[Task description] Don't include pictures. Quote the lines below from the first through the line that contains "except Exception: pass".

[Provided data]
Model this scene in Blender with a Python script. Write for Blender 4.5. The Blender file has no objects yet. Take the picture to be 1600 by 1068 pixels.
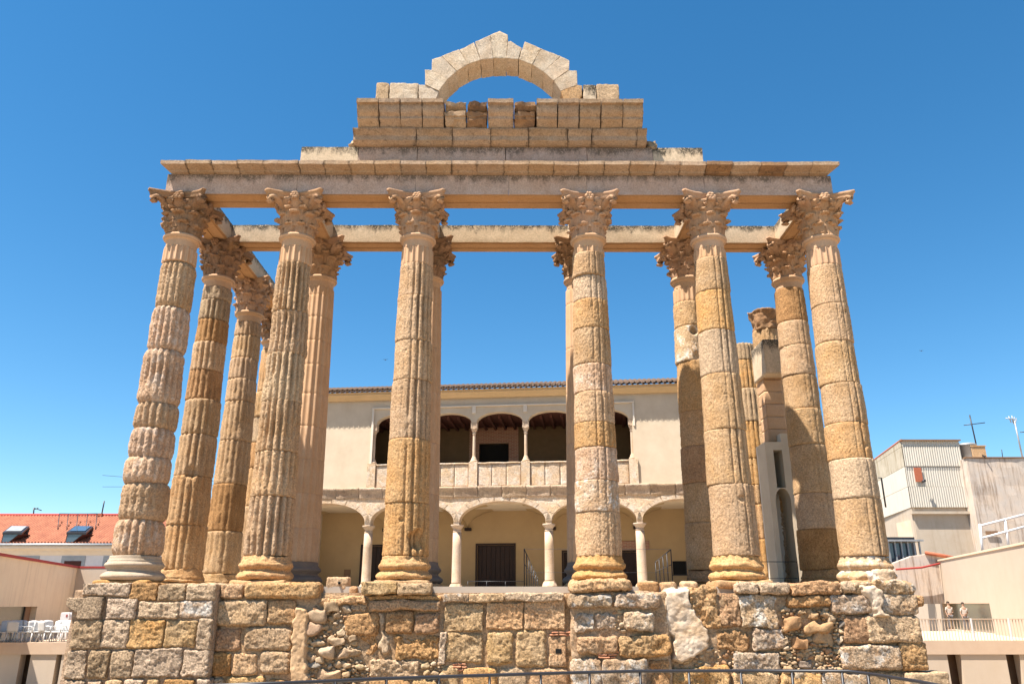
import bpy, math, random
import numpy as np
R = math.radians
SC = bpy.context.scene
COL = SC.collection
random.seed(7)

# ------------------------------------------------------------------ camera
FPX = 1226.0; PITCH = .3223; YAW = -.0049; CAM = np.array([.164, -22.05, -.6])
cd = bpy.data.cameras.new('camera'); cam = bpy.data.objects.new('camera', cd); COL.objects.link(cam)
cd.sensor_width = 36; cd.lens = 36*FPX/1600; cd.clip_end = 3000; cd.clip_start = .1
cam.location = CAM; cam.rotation_euler = (math.pi/2+PITCH, 0, YAW)
SC.camera = cam
# ------------------------------------------------------------------ light
SUNV = np.array([-.41, -.25, 1.0]); SUNV /= np.linalg.norm(SUNV)
el = math.asin(SUNV[2]); az = math.atan2(SUNV[0], SUNV[1])      # azimuth from +Y towards +X
w = bpy.data.worlds.new('World'); SC.world = w; w.use_nodes = True
nt = w.node_tree; bg = nt.nodes['Background']
sk = nt.nodes.new('ShaderNodeTexSky'); sk.sky_type = 'NISHITA'; sk.sun_disc = False
sk.sun_elevation = el; sk.sun_rotation = az; sk.altitude = 900; sk.air_density = 1.05; sk.dust_density = .1; sk.ozone_density = 2.6
hs = nt.nodes.new('ShaderNodeHueSaturation'); hs.inputs['Hue'].default_value = .492; hs.inputs['Saturation'].default_value = 1.30
nt.links.new(sk.outputs[0], hs.inputs['Color']); nt.links.new(hs.outputs[0], bg.inputs[0]); bg.inputs[1].default_value = .076
sd = bpy.data.lights.new('sun', 'SUN'); sd.energy = 5.0; sd.angle = R(.5); sd.color = (1, .95, .875)
so = bpy.data.objects.new('sun', sd); COL.objects.link(so)
from mathutils import Vector
so.rotation_euler = Vector(SUNV).to_track_quat('Z', 'Y').to_euler()
SC.view_settings.view_transform = 'Standard'; SC.view_settings.look = 'None'
SC.view_settings.exposure = 1.32; SC.view_settings.gamma = 1
try: SC.cycles.max_bounces = 6; SC.cycles.diffuse_bounces = 2
except Exception: pass

# ------------------------------------------------------------------ pixel -> point in the place
_c, _s = math.cos(YAW), math.sin(YAW)
FW = np.array([-_s*math.cos(PITCH), _c*math.cos(PITCH), math.sin(PITCH)]); RT = np.array([_c, _s, 0]); UP = np.cross(RT, FW)
def ray(px, py): return FW+RT*(px-800)/FPX-UP*(py-534)/FPX
def W(px, py, Y):
    d = ray(px, py); return CAM+d*(Y-CAM[1])/d[1]
def Wz(px, py, Z):
    d = ray(px, py); return CAM+d*(Z-CAM[2])/d[2]
def ZS(py, Y, px=800): return float(W(px, py, Y)[2])
class Plane:
    """vertical plane through O with u axis turned by ang (degrees, clockwise seen from above)"""
    def __init__(s, px, py, Y, ang):
        a = R(ang); s.n = np.array([math.sin(a), math.cos(a), 0]); s.u = np.array([s.n[1], -s.n[0], 0]); s.O = W(px, py, Y); s.O[2] = 0; s.ang = -a
    def at(s, px, py, off=0):
        d = ray(px, py); o = s.O+s.n*off; t = ((o-CAM)@s.n)/(d@s.n); p = CAM+d*t
        return float((p-s.O)@s.u), float(p[2])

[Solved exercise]
Model this scene in Blender with a Python script. Write for Blender 4.5. The Blender file has no objects yet. Take the picture to be 1600 by 1068 pixels.
import bpy, math, random
import numpy as np
R = math.radians
SC = bpy.context.scene
COL = SC.collection
random.seed(7)

# ------------------------------------------------------------------ camera
FPX = 1226.0; PITCH = .3223; YAW = -.0049; CAM = np.array([.164, -22.05, -.6])
cd = bpy.data.cameras.new('camera'); cam = bpy.data.objects.new('camera', cd); COL.objects.link(cam)
cd.sensor_width = 36; cd.lens = 36*FPX/1600; cd.clip_end = 3000; cd.clip_start = .1
cam.location = CAM; cam.rotation_euler = (math.pi/2+PITCH, 0, YAW)
SC.camera = cam
# ------------------------------------------------------------------ light
SUNV = np.array([-.41, -.25, 1.0]); SUNV /= np.linalg.norm(SUNV)
el = math.asin(SUNV[2]); az = math.atan2(SUNV[0], SUNV[1])      # azimuth from +Y towards +X
w = bpy.data.worlds.new('World'); SC.world = w; w.use_nodes = True
nt = w.node_tree; bg = nt.nodes['Background']
sk = nt.nodes.new('ShaderNodeTexSky'); sk.sky_type = 'NISHITA'; sk.sun_disc = False
sk.sun_elevation = el; sk.sun_rotation = az; sk.altitude = 900; sk.air_density = 1.05; sk.dust_density = .1; sk.ozone_density = 2.6
hs = nt.nodes.new('ShaderNodeHueSaturation'); hs.inputs['Hue'].default_value = .492; hs.inputs['Saturation'].default_value = 1.30
nt.links.new(sk.outputs[0], hs.inputs['Color']); nt.links.new(hs.outputs[0], bg.inputs[0]); bg.inputs[1].default_value = .076
sd = bpy.data.lights.new('sun', 'SUN'); sd.energy = 5.0; sd.angle = R(.5); sd.color = (1, .95, .875)
so = bpy.data.objects.new('sun', sd); COL.objects.link(so)
from mathutils import Vector
so.rotation_euler = Vector(SUNV).to_track_quat('Z', 'Y').to_euler()
SC.view_settings.view_transform = 'Standard'; SC.view_settings.look = 'None'
SC.view_settings.exposure = 1.32; SC.view_settings.gamma = 1
try: SC.cycles.max_bounces = 6; SC.cycles.diffuse_bounces = 2
except Exception: pass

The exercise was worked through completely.